Ale & Tale Tavern markets itself as an open-world game, which honestly feels out of place in a management game. I guess it makes more sense in a co-op setting, because then you can delegate menial tasks and have certain people going out to gather specific resources. Unfortunately, it doesn’t seem balanced at all for solo play.

Eventually, after your first few tutorial tasks, you’re going to be introduced to the quest board and new mechanics that require some roaming. It’s at this point I realized that the game feels like it has an identity crisis, because it has a lot of shallow features that make it seem like it’s trying really hard to be an RPG.

Combat? In a Tavern Simulator?

You might not be surprised to learn that this game has a combat system. Well, it’s not exactly tied to rowdy or drunk customers, and it’s… not good in its current state.

After a quick farming tutorial and some more leveling, you’re told that there’s something corrupting the forest creatures, and combat becomes a much more prominent feature. Now, I don’t expect the game to have some intricate combat system like Dark Messiah (I’d love the option to kick the orcs here though), but it’s way too basic that it just feels completely tacked on.

Y’know those bandit beater games on Roblox where you can just kite enemies with basic movement? That’s essentially how it works here for all the enemies I’ve encountered so far. Slap ’em once or twice, step back or to the side, then repeat.

It doesn’t matter what you’re fighting either. Bears, wolves, boars, zombies, etc., they’re all easily kite-able to the point where I’m left wondering, why do I even have to do this? I don’t wanna spend my time kiting boars just so I can sell a handful of steaks, nor do I want to run around and do the same to “cleanse” the forest.

Fighting zombies in Ale & Tale Tavern

Tedious Questing

The quest board itself feels like a massive trap too. If it’s not forcing you to find and kill enemies on the map, which isn’t even worth the amount of gold rewarded to you, it’s making you deliver food to NPCs that spawn in random places.
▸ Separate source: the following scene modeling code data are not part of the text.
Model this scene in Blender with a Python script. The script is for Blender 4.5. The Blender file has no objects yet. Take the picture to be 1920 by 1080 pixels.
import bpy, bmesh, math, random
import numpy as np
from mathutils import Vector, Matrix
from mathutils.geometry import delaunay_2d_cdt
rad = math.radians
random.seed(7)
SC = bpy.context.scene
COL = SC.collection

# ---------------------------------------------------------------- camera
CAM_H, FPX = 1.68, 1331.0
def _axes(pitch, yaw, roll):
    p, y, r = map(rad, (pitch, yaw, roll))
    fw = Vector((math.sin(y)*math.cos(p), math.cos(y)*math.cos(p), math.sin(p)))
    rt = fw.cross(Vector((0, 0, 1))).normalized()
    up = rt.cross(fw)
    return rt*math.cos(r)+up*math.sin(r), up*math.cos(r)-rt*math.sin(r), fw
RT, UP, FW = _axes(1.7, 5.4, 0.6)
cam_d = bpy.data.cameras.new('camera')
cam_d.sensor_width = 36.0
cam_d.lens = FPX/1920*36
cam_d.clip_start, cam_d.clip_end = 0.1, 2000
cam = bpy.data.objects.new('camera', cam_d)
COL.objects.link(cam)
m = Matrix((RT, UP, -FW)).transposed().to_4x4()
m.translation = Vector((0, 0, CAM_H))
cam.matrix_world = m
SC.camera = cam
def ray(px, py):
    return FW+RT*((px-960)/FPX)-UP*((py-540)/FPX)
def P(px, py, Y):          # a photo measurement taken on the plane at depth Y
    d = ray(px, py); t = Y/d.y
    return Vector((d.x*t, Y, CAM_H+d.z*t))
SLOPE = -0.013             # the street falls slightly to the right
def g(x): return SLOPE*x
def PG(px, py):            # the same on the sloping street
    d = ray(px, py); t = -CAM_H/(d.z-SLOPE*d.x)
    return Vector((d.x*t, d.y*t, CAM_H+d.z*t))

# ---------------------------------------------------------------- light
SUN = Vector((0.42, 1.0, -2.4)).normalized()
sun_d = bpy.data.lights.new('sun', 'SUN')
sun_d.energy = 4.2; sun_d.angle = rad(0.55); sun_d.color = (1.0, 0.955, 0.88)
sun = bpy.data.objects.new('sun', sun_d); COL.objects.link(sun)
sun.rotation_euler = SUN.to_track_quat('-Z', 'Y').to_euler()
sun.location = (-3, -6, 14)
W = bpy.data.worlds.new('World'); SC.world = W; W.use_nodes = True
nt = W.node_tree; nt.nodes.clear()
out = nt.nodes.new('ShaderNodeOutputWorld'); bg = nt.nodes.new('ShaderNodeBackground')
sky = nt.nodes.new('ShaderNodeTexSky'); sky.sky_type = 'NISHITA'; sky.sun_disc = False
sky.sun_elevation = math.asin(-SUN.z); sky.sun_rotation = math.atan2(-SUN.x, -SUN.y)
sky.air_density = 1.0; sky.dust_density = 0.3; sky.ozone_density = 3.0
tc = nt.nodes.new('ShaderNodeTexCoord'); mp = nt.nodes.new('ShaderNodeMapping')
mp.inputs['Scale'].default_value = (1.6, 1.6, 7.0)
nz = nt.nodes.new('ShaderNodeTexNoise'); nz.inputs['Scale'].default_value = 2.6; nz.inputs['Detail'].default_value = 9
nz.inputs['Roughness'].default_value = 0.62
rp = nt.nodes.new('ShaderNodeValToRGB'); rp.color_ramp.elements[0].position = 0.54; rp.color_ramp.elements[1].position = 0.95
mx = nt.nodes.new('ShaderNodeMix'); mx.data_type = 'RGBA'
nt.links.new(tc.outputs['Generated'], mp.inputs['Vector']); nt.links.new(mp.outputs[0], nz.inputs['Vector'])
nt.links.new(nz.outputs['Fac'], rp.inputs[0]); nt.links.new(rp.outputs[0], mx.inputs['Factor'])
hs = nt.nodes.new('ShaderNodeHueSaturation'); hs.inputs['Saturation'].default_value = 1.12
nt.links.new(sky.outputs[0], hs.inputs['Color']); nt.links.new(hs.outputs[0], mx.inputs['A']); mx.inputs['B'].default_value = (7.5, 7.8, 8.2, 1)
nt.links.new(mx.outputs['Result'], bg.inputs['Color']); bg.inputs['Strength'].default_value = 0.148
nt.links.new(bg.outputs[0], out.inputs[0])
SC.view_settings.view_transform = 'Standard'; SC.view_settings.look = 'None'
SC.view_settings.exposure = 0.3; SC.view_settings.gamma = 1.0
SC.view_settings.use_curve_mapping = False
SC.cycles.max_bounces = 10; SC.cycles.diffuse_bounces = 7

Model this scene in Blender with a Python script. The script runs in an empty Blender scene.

It doesn’t sound bad on paper, but these deliveries have you literally running all across the map for a meager tip. Eventually, I just figured it wasn’t worth the effort and decided to spend the rest of my time selling beer for EXP and a small profit.

Talking to the spirit of the forest in Ale & Tale Tavern

Fun Yet Tedious

I’ll be the first to admit that, despite my issues with the game, I did enjoy the actual tavern gameplay enough to still be playing it as we speak. It’s exactly what I signed up for, and it does it pretty well all things considered. It’s complex and engaging enough to hook you in, but not so much that it becomes a headache.

Unfortunately, in between the cooking/brewing gameplay is a lot of tedious chores and exploring that, quite frankly, is a bit of a dull affair. You wanna make some boiled corn (literally the second food item you learn)? Time to start slapping soil with a hoe and waiting for it to grow, buddy. Done farming? Best find some boars that randomly spawn around the map so you can get some steaks made.

And that’s just the beginning. If you want to work with a diverse menu, you’re going to need to keep adding more exploring to your already long list of other errands and hunting. All the while, you can’t truly leave your tavern open. Yes, there are helpers you can eventually buy to serve customers and clean up after them, but it’s still up to you to wash the dishes and actually cook.

There’s no true delegation system like in other management/simulator games, so even if you do play co-op, someone is bound to be perpetually stuck doing most of the work in the tavern itself if you wanna keep progressing.

Now I do think it’s cool that the devs recently introduced procedurally-generated dungeons where you can get new equipment and ingredients, but I’m a long way away from that even if I try to rush through it. Maybe this whole Dungeon Meshi-style new system is actually very engaging compared to what I’m experiencing in the relatively early-game stages, but who knows?

Overall, I still do recommend checking it out if you have a group to play with, because a lot of the issues with it are going to be much more manageable with people taking up some of the tavern responsibilities. Just… temper your expectations a lot if you’re solo, because it’s absolutely going to be a slog.